In an era in which entertainers get caught having made jokes about pedophilia while having publicly criticized other public figures the question that emerges may be implicit--if it's wrong to do something is it okay to joke about doing it?  If so on what basis is it okay to make jokes about things that, if done, would be considered evil?  For those who reject altogether the idea that out of the abundance of the heart the mouth speaks then, well, you could say just about anything and until you do X talking about X doesn't mean anything yet. 

It may be that the gap between public grandstanding on an issue and documentable statements is less easily overlooked in our era.  It could well be that Harmon shouldn't feel any heat for stuff he did a decade ago.  Mark Driscoll had allies in 2014 who were willing to suggest that what he wrote as William Wallace II shouldn't be construed as how he felt in 2014.  That wasn't all there was to the public criticism of Mark Driscoll having written that stuff to begin with.  Again, for people who take seriously the saying that out of the abundance of the heart the mouth speaks what WW2 was ranting about showed us what was in his heart and that gave at least some people reason to wonder how or why this guy was "still" a pastor or, more crucially, was ever thought fit to be a pastor to begin with.  The thing about a pseudonym is that in the age of the internet you cannot assume your identity will never come to light.  If you want to blog try to keep in mind that you're contributing to a mass medium.  Consider that if you put something up it could potentially be up there for "all time".  The more scandals (real or fabricated) come up about how people use Twitter the more it seems that it might be best to be willing to apologize for stuff, to make retractions and make them sooner rather than latter when things blow up.  That's arguably just a solid journalistic convention which may need to be brought back to go by the rarity with which retractions and corrections seem to get attention.

3 comments:

Cal of Chelcice said...

I've generally liked Rick and Morty, but in a way that it is used to shine uncomfortable light on general behaviors or thoughts. Of course, the show is totally insane and to take Rick seriously is perhaps one track you could go down. Now, given that I think Rick is really designed to be a libertarian/anarcho-capitalist paragon, it might be intended that he be venerated, unlike the strange reverence for Scarface's Tony Montana despite the film's clear message (i.e. Montana's death symbolizes the brutality of 80's Reaganomics, corporate financial capitalism, America). Rick's bromides about science are, as you say, just appeals to magic. It's an unnatural and unrealistic control of all things through secret knowledge (plus how does an old man know how to fight so well?).

But that's my appeal. While it's not the whole picture, Rick's character is raising uncomfortable questions. Yes, he's a nihilist, but not in a way substantially different than any of the other characters who don't want to phrase the problems he does. And yet even Rick suffers from loneliness, bitterness, etc. even if those emotional plot turns are seemingly swept up too neatly. If there's nothing underpinning a world of chaotic flux (which utilizes all the various pop-science theories about multiple dimensions, pan-spermia, etc.), then there's no reason to not be Rick.

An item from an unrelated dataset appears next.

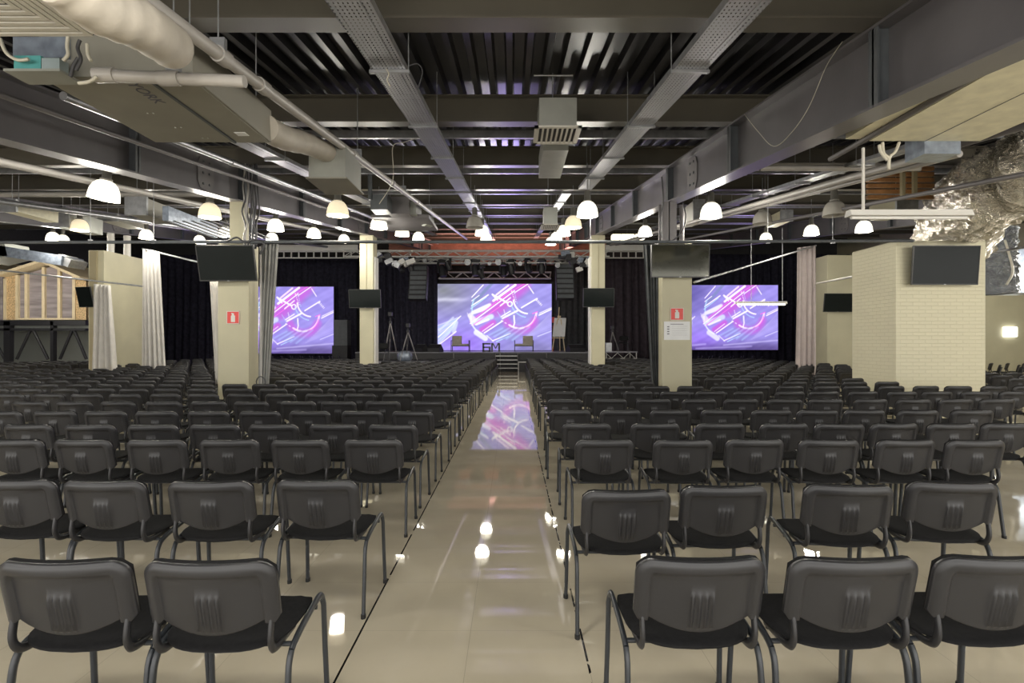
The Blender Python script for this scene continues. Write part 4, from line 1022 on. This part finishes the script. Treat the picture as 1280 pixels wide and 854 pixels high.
# round wrapped ducts
def duct(pts,r,label,mat='ductwrap',n=20):
    m=MB(); P_=smooth(pts,8); rs=[r*(1+.03*math.sin(i*1.7)) for i in range(len(P_))]; m.tube(P_,rs,n); return tag(m.build('round_duct',mat),label,'duct')
duct([W(70,-30,2.5),W(122,8,2.7),W(172,30,2.95),W(214,58,3.35)],.13,'thick cream wrapped duct curving into the left air unit')
duct([W(332,160,5.2),W(355,172,5.6),W(385,180,6.3),W(408,190,6.9)],.125,'cream wrapped duct leaving the far end of air unit')
root=empty('duct_box',W(412,205,7.2),'grey square duct box at the end of wrapped duct','duct box')
m=MB(); a=W(386,183,6.9); b=W(432,222,6.9); m.box((a[0],6.9,b[2]),(b[0],7.6,a[2])); m.build('box_body','galv2',root)
m=MB(); m.box((a[0]-.03,6.87,b[2]-.02),(b[0]+.03,7.63,b[2])); m.build('flange','ac',root)
# centre hanging diffusers
def hang_diff(px0,px1,py0,py1,Y,dep,label,z=None):
    a=W(px0,py0,Y); b=W(px1,py1,Y); root=empty('hanging_diffuser',((a[0]+b[0])/2,Y,b[2]),label,'diffuser')
    m=MB(); m.box((a[0],Y,b[2]+.02),(b[0],Y+dep,a[2])); m.build('plenum_box','galv2',root)
    m=MB(); f_=.06; x0,x1,y0,y1,zz=a[0]-f_,b[0]+f_,Y-f_,Y+dep+f_,b[2]
    n_=9
    for k in range(n_):
        xx=x0+.05+(x1-x0-.1)*k/(n_-1); m.box((xx-.012,y0+.04,zz-.01),(xx+.012,y1-.04,zz+.02))
    for q in (((x0,y0),(x1,y0+.05)),((x0,y1-.05),(x1,y1)),((x0,y0),(x0+.05,y1)),((x1-.05,y0),(x1,y1))): m.box((q[0][0],q[0][1],zz-.012),(q[1][0],q[1][1],zz+.01))
    m.build('grille','white',root)
    m=MB(); m.box((x0+.03,y0+.03,zz+.012),(x1-.03,y1-.03,zz+.02)); m.build('dark_back','black',root)
    cx_=(a[0]+b[0])/2; m=MB(); m.tube([(cx_-.06,Y+.1,a[2]),(cx_-.06,Y+.1,RZ(4.16,Y))],.008,5); m.tube([(cx_-.3,Y+.1,RZ(4.13,Y)),(cx_+.2,Y+.1,RZ(4.13,Y))],.012,5); m.build('hanger','galv',root)
hang_diff(674,721,122,160,6.9,.48,'grey box diffuser hanging above the aisle, nearest')
m=MB(); a=W(676,178,8.9); b=W(705,207,8.9); m.box((a[0],8.2,b[2]),(b[0],9.6,a[2])); tag(m.build('hanging_duct','galv2'),'grey duct piece behind the aisle box diffuser','duct')
hang_diff(680,697,259,281,13.0,.5,'dark box diffuser above the aisle, further one')
# second air unit cluster
root=empty('ceiling_air_unit',W(500,262,13.2),'dark ceiling air unit above the left pendant line','air conditioner',kind='thing')
m=MB(); a=W(485,246,13.0); b=W(511,267,13.0); m.box((a[0],13.0,b[2]),(b[0],14.4,a[2])); m.build('casing','steel',root)
m=MB(); a=W(464,268,13.4); b=W(536,272,13.4); m.box((a[0],13.4,b[2]),(b[0],15.0,a[2])); m.build('lower_tray','steel',root)
m=MB(); a=W(512,252,13.2); b=W(520,268,13.2); m.box((a[0],13.2,b[2]),(b[0],14.0,a[2])); m.tube([W(538,278,14.4),W(530,276,14.2)],.14,12); m.build('duct_spigot','galv2',root)
m=MB(); a=W(463,243,12.4); b=W(484,262,12.4); m.box((a[0],12.4,b[2]),(b[0],12.9,a[2])); m.tube([W(462,200,12.4),W(463,250,12.4)],.05,8); m.build('control_box','stiff',root)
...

Which is all to basically say: if Billy Nye, Richard Dawkins, Sam Harris, DeGrasse Tyson, et al. are right with their scientist philosophy and how they understand the world, why isn't Rick the proper response? I take the cartoon to be a kind of mirror for pop-science, running an almost Ecclesiastes vein. Plus, I like all the funny/subtle references to phenomena like Wall Street, govt corruption, and 9/11.

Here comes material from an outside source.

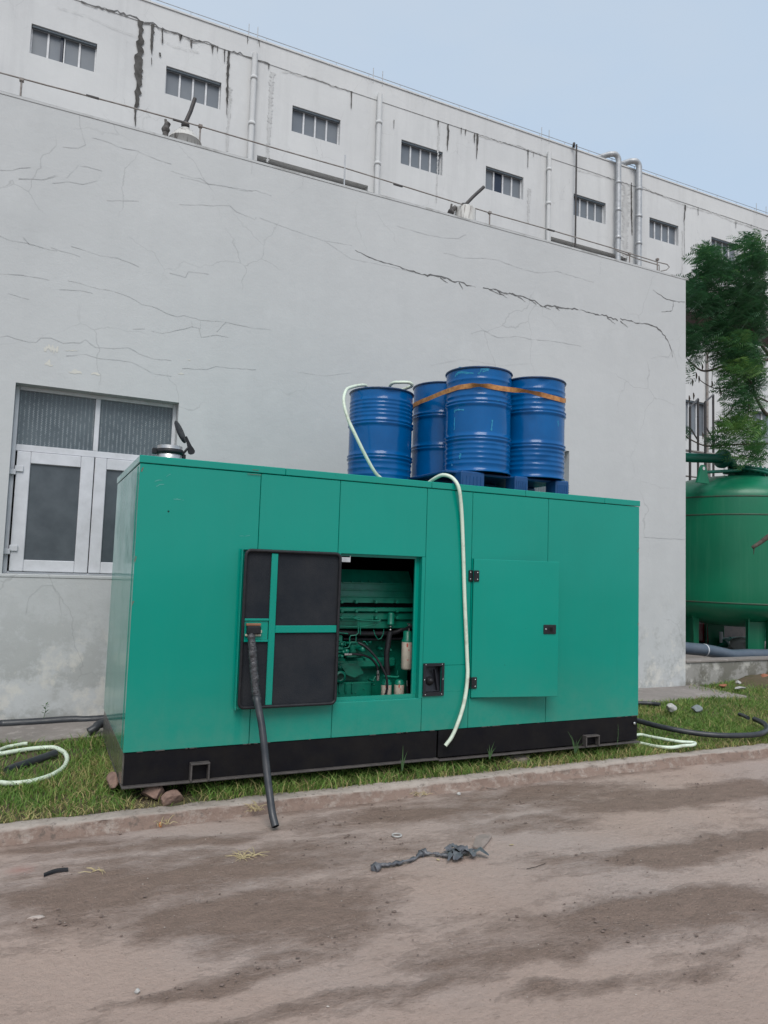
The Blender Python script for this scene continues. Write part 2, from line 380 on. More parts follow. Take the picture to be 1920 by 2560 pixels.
def pattern_glass():
    m, nt, b = newmat('figured_glass'); v = coords(nt)
    s = N(nt, 'ShaderNodeSeparateXYZ'); nt.links.new(v, s.inputs[0])
    zz = mth(nt, 'PINGPONG', mth(nt, 'MULTIPLY', s.outputs[2], 1), .011)
    xx = mth(nt, 'ADD', s.outputs[0], mth(nt, 'MULTIPLY', zz, 1.0))
    f = mth(nt, 'FRACT', mth(nt, 'DIVIDE', xx, .037))
    d = mth(nt, 'ABSOLUTE', mth(nt, 'SUBTRACT', f, .5))
    r = N(nt, 'ShaderNodeMapRange'); r.inputs['From Min'].default_value = .17; r.inputs['From Max'].default_value = .05; nt.links.new(d, r.inputs[0])
    pat = mth(nt, 'MULTIPLY', r.outputs[0], noise(nt, v, 26, 3, .6, .36, .56), True)
    base = mixc(nt, noise(nt, v, 2, 3, .5, .3, .7), (.062, .082, .095), (.105, .13, .145))
    nt.links.new(mixc(nt, mth(nt, 'MULTIPLY', pat, .6), base, (.30, .34, .36)), b.inputs['Base Color'])
    b.inputs['Roughness'].default_value = .3
    bump(nt, b, pat, .003, .5); return m
FIGGLASS = pattern_glass()
def leaf_mat(name, cols, rough=.5, trans=.25):
    """per-leaf colour from a random attribute"""
    m, nt, b = newmat(name)
    a = N(nt, 'ShaderNodeAttribute', attribute_name='tone'); cr = N(nt, 'ShaderNodeValToRGB')
    e = cr.color_ramp.elements
    for i, (p, c) in enumerate(cols):
        x = e[i] if i < 2 else e.new(p)
        x.position = p; x.color = (*c, 1)
    nt.links.new(a.outputs['Fac'], cr.inputs[0]); nt.links.new(cr.outputs[0], b.inputs['Base Color'])
    b.inputs['Roughness'].default_value = rough; b.inputs['Specular IOR Level'].default_value = .3
    tr = N(nt, 'ShaderNodeBsdfTranslucent'); nt.links.new(cr.outputs[0], tr.inputs[0])
    mx = N(nt, 'ShaderNodeMixShader'); mx.inputs[0].default_value = trans
    nt.links.new(b.outputs[0], mx.inputs[1]); nt.links.new(tr.outputs[0], mx.inputs[2])
    nt.links.new(mx.outputs[0], nt.nodes['Material Output'].inputs[0]); return m
GRASS = leaf_mat('grass_blades', [(0, (.07, .15, .03)), (.45, (.15, .27, .05)), (.72, (.26, .36, .09)), (.86, (.36, .31, .13)), (1, (.5, .40, .2))], .6)
LEAF = leaf_mat('leaflets', [(0, (.018, .06, .03)), (.45, (.042, .125, .048)), (.8, (.10, .23, .06)), (1, (.22, .36, .1))], .5, .35)

# ------------------------------------------------------------------ ground
def fbm(x, y, f, seed, octv=4):
    """cheap value noise with numpy"""
    o = np.zeros_like(x); a = 1; tot = 0
    rg = np.random.default_rng(seed)
    for k in range(octv):
        T = rg.random((256, 256)); X = x*f+37.7*k; Y = y*f+11.3*k
        xi = np.floor(X).astype(int); yi = np.floor(Y).astype(int); fx = X-xi; fy = Y-yi
        fx = fx*fx*(3-2*fx); fy = fy*fy*(3-2*fy)
        g = lambda i, j: T[(xi+i) % 256, (yi+j) % 256]
        o += a*((g(0,0)*(1-fx)+g(1,0)*fx)*(1-fy)+(g(0,1)*(1-fx)+g(1,1)*fx)*fy); tot += a
        a *= .5; f *= 2.03
    return o/tot
KY1, KY0, KZ = -.11, -.25, .078             # kerb back edge, front edge, top
def kerb_off(x): return .012*np.sin(x*.9)+.02*(fbm(x, x*0+3, .8, 5, 3)-.5)
def ground_z(x, y):
    """soil level behind the kerb"""
    x = np.asarray(x, float); y = np.asarray(y, float)
    t = np.clip((y-KY1)/(1.7), 0, 1)
    z = .062+(.172-.062)*t
    z = z+np.clip((x-7.3)/2.2, 0, 1)*.07*np.clip((y-.8)/1.3, 0, 1)
    return z+.02*(fbm(x, y, 1.7, 9)-.5)
def grid_mesh(name, xs, ys, zf, m, attrs=None):
    X, Y = np.meshgrid(xs, ys); x = X.ravel(); y = Y.ravel(); z = zf(x, y)
    nx, ny = len(xs), len(ys); me = bpy.data.meshes.new(name)
    i = (np.arange(ny-1)[:, None]*nx+np.arange(nx-1)[None]).ravel()
    F = np.stack([i, i+1, i+nx+1, i+nx], 1)
    me.vertices.add(len(x)); me.vertices.foreach_set('co', np.stack([x, y, z], 1).ravel().astype(np.float32))
    me.loops.add(F.size); me.loops.foreach_set('vertex_index', F.ravel().astype(np.int32))
    me.polygons.add(len(F)); me.polygons.foreach_set('loop_start', (np.arange(len(F))*4).astype(np.int32))
    me.polygons.foreach_set('use_smooth', np.ones(len(F), bool))
    me.update(calc_edges=True); me.validate()
    for k, fn in (attrs or {}).items():
        a = me.attributes.new(k, 'FLOAT', 'POINT'); a.data.foreach_set('value', fn(x, y).astype(np.float32))
    me.materials.append(m); o = bpy.data.objects.new(name, me); COL.objects.link(o); return o

def blob(x, y, cx, cy, rx, ry, ang=0):
    c, s = math.cos(ang), math.sin(ang); dx = x-cx; dy = y-cy
    u = (dx*c+dy*s)/rx; v = (-dx*s+dy*c)/ry
    return np.clip(1.35-np.sqrt(u*u+v*v), 0, 1)
def gp(x, y):
    p = cF(x, y, Z=0); return p.x, p.y
# (F-pixel centre, half-lengths in metres, strength) of the brown dirt patches lying on the pale hard road
PATCH = [((250, 1925), .62, .3, 1.0), ((560, 1960), .5, .17, .9), ((640, 1930), .5, .12, .6), ((330, 1830), .6, .08, .7), ((880, 1765), .75, .18, .9),
         ((1150, 1720), .9, .2, 1.0), ((1480, 1720), 1.0, .16, .85), ((1100, 1790), .5, .12, .8), ((700, 1860), .6, .2, .7), ((620, 2010), .42, .12, .9),
         ((480, 2110), .3, .05, .8), ((560, 2080), .3, .05, .7), ((1500, 1840), .9, .14, .85), ((1450, 1985), 1.0, .17, 1.0), ((1180, 2060), .5, .10, .95), ((1240, 2145), .3, .05, .8), ((1500, 2110), .25, .05, .6),
         ((950, 2140), .5, .05, .6), ((640, 2180), .4, .05, .7), ((1300, 2060), .5, .06, .5), ((100, 1750+85), .4, .06, .6), ((1600, 2050), .5, .05, .5), ((60, 2010), .1, .08, .5)]
def dirt(x, y):
    d = np.zeros_like(x)
    wx = x+.45*(fbm(x*.8, y*1.6, 1.1, 21)-.5)+.30*(fbm(x, y*1.5, 4, 23)-.5); wy = y+.22*(fbm(x*.7, y*1.6, 1.5, 22)-.5)+.16*(fbm(x, y, 5, 24)-.5)
    for (c, rx, ry, k) in PATCH:
        px, py = gp(*c); d = np.maximum(d, k*blob(wx, wy, px, py, rx*1.15, ry*1.25, -.06))
    a = -.10; u = x*math.cos(a)+y*math.sin(a); v = -x*math.sin(a)+y*math.cos(a)
    streaks = fbm(u*.35, v*2.0, 1.6, 31, 6)*.6+fbm(u*.5, v*1.4, 3.3, 33, 5)*.4
    far = .2+.9*np.clip((streaks-.38)/.3, 0, 1)*.6
    near = (np.abs(x-2) < 5) & (y > -4.2)
    m = d*.72+1.1*np.clip((streaks-.43)/.22, 0, 1)*(.14+.55*d)
    band = np.clip(1-np.abs(y+1.35)/.95, 0, 1)                 # the dirtier lane of the road
    m = m+.22*band*np.clip((streaks-.40)/.2, 0, 1)
    d = np.where(near, m, far)
    d = np.maximum(d, .62*np.clip(1-(KY0-.02-y)/.12, 0, 1)*np.clip((fbm(x, y, 2.5, 41)-.38)/.15, 0, 1))
    return np.clip(d, 0, 1)
def brickdust(x, y):
    px, py = gp(45, 1880); return .55*np.clip(blob(x, y, px, py, .07, .07)*1.2-.2, 0, 1)*fbm(x, y, 30, 51)*1.6
t0, t1 = Vector((*gp(430, 1985), 0)), Vector((*gp(720, 1925), 0))
def road_z(x, y):
    d = dirt(x, y)
    z = .010*(fbm(x, y, 1.2, 61)-.5)+.012*d*(fbm(x, y, 9, 62, 5)-.3)+.004*fbm(x, y, 30, 63, 2)
    # one tyre print with a chevron tread
    T = (t1-t0).normalized(); dx = x-t0.x; dy = y-t0.y; u = dx*T.x+dy*T.y; v = -dx*T.y+dy*T.x
    on = (u > 0) & (u < (t1-t0).length*1.5) & (np.abs(v) < .055)
    tread = (np.sin((u+np.abs(v)*.9)*2*PI/.05) > 0)*.006-.004
    z = z+np.where(on, tread, 0)
    return z-.004
def lin(a, b, s): return np.arange(a, b+s/2, s)
xs = np.concatenate([[-150, -60, -25, -10, -5], lin(-2.6, 7.0, .028), lin(7.15, 14, .15), [16, 20, 30, 60, 150]])
ys = np.concatenate([[-200, -80, -40, -20, -10, -6.5], lin(-5, -3.4, .1), lin(-3.3, -.28, .022), [-.25, -.20]])
struct(grid_mesh('road', xs, ys, road_z, ROAD, {'dirt': dirt, 'brick': brickdust}), 'dusty pale concrete road streaked with brown dirt')
xs = np.concatenate([[-150, -60, -25, -10], lin(-4, 12, .08), [13, 15, 20, 40, 150]])
ys = np.concatenate([lin(-.16, 2.6, .08), [3, 4, 6, 10, 40, 200]])
struct(grid_mesh('soil', xs, ys, ground_z, SOIL, {}), 'brown soil of the verge behind the kerb')
struct(MB().box((-150, -200, -.9), (150, 200, -.5)).build('ground', SOIL))

# kerb: one long worn concrete upstand
kb = MB(); kx = np.concatenate([[-60, -20, -8, -5], lin(-3.5, 12, .03), [14, 20, 60]])
prof = [(KY1+.005, .0, 0), (KY1, KZ-.004, 0), (KY1-.02, KZ, 0), (KY0+.03, KZ+.002, 0), (KY0+.008, KZ-.001, .1), (KY0, KZ-.012, .8), (KY0-.004, KZ-.045, 1), (KY0-.016, .015, 1), (KY0-.03, -.03, 1)]
vs = []; dv = []
n1 = fbm(kx, kx*0, 2.2, 71, 5); n2 = fbm(kx, kx*0+5, 6, 72, 5)
chip = (fbm(kx, kx*0+9, 1.1, 73, 3) > .6)
for i, x in enumerate(kx):
    for j, (y, z, d) in enumerate(prof):
        a = fbm(np.array([x]), np.array([y*3+z*4]), 9, 74+j, 3)[0]-.5
        yy = y+.02*math.sin(x*.55)+(.035*(n1[i]-.5)+.032*a if j > 1 else 0); zz = z+(.010*(n2[i]-.5)+.018*a if 1 <= j < 8 else 0)
        if 4 <= j <= 6 and chip[i]: zz -= .014; yy += .012
        vs.append((x, yy, zz)); dv.append(d)
nP = len(prof)
kb.add(vs, [(i*nP+j, (i+1)*nP+j, (i+1)*nP+j+1, i*nP+j+1) for i in range(len(kx)-1) for j in range(nP-1)], True)
ko = kb.build('kerb', KERB, fix=False); struct(ko, 'low worn concrete kerb between the verge and the road')
a = ko.data.attributes.new('dirt', 'FLOAT', 'POINT'); a.data.foreach_set('value', dv)

# concrete apron along the foot of the annex
ap = MB(); axs = np.concatenate([lin(-6, 7.6, .1)]); vs = []
for x in axs:
    e = 1.55+.16*(fbm(np.array([x]), np.array([0.]), 1.6, 81)[0]-.5)*2+(.25*max(0, x-5)/2 if x > 5 else 0)*0
    zt = ground_z(x, 1.75)+.008
    vs += [(x, e-.03, zt-.06), (x, e, zt), (x, 2.3, zt+.012)]
ap.add(vs, [(i*3+j, (i+1)*3+j, (i+1)*3+j+1, i*3+j+1) for i in range(len(axs)-1) for j in range(2)])
struct(ap.build('concrete_apron', APRON, fix=False), 'cracked dirty concrete strip along the foot of the grey wall')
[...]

Wenatchee the Hatchet said...

Not 100% sure that Rick is intended to be a satire as much as a creator mouthpiece but it does seem possible.

There are several tells in favor of your take on Rick at the end of season 1 where Rick gets teary-eyed reviewing the birth of his grandson and time spent with his daughter but he can't let himself think of himself as being seen as weak for that before a member of the council of Rick's. Rick pits science against love, particularly erotic attachment, and yet he keeps coming back to his family and increasingly adds them to his adventures. By season 3 he's even recruiting Jerry for a fake-adventure that gives them a moment to bond. They may loathe each other but they both, in their very different ways, love Beth and the kids.

when you put it that way about Rick as a satire, it reminds me of something one of my friends in college said about another cartoon about boys behaving badly twenty years ago. He said, "The best thing about Beavis & Butthead is that the guys who enjoy the show the most understand that it's satirizing them."

I like the show enough to watch it, but I tend to wait for it to hit the library rather than watching it on "official" TV, or I catch episodes at the Adult Swim website.

Cal of Chelcice said...

I'm not saying that Rick is satire by intention, but the context of the show leaves that as pretty valid interpretation. The show weaves together all the biggest fads in pop-science that people like Michio Kakuk, Neil deGrasse Tyson, Bill Nye, Carl Sagan et al. have popularized. But, with Rick's anarcho-capitalist, Randian, ethics, it flips the script. The pop-scientists all promote saccharine liberal sentiments that gel well with bourgeois, late modern, society. If Science is all that there is, the fount of not only ethics but how to design social policy, it's hard to argue against becoming a libertarian terrorist who excessively drinks, does drugs, works for contract killers, has orgies with a Hivemind that enslaves planets. Even an episode in season 3 applies the same criteria to super-hero tropes.

While Rick may be a mouthpiece for Harmon, it's turning the guns on scientism. There's nothing in science that says we should be straight-laced liberal do-gooders. In fact, all of these people fail their own criteria. The super hero episode is pretty enlightening, besides the pointed barb about Israel's occupation of Gaza, you see that all of the heroes cause lots of suffering. Rick's rejoinder, as it is in almost every episode: you're just as bad as me, but at least I don't have to justify it behind BS higher principles. If Harmon is an anarcho-capitalist atheist who buys into scientism (and I suspect he is) then the whole thing ultimately shows how scientism is basically suicidal. It only works when it basically confirms nice bourgeois ethics, not when it could justify a Rick lifestyle. Rick is even against Rick, as even if all of society were Rick, it would be just as bad (and hence Rick destroys the Rick Council, being the "Rickest of them all").

You get sheer nihilism, but one that, in the process, humiliates all the just-so stories that the cult of Science fronts. It's iconoclastic that shows up the irrationality behind any cult of reason.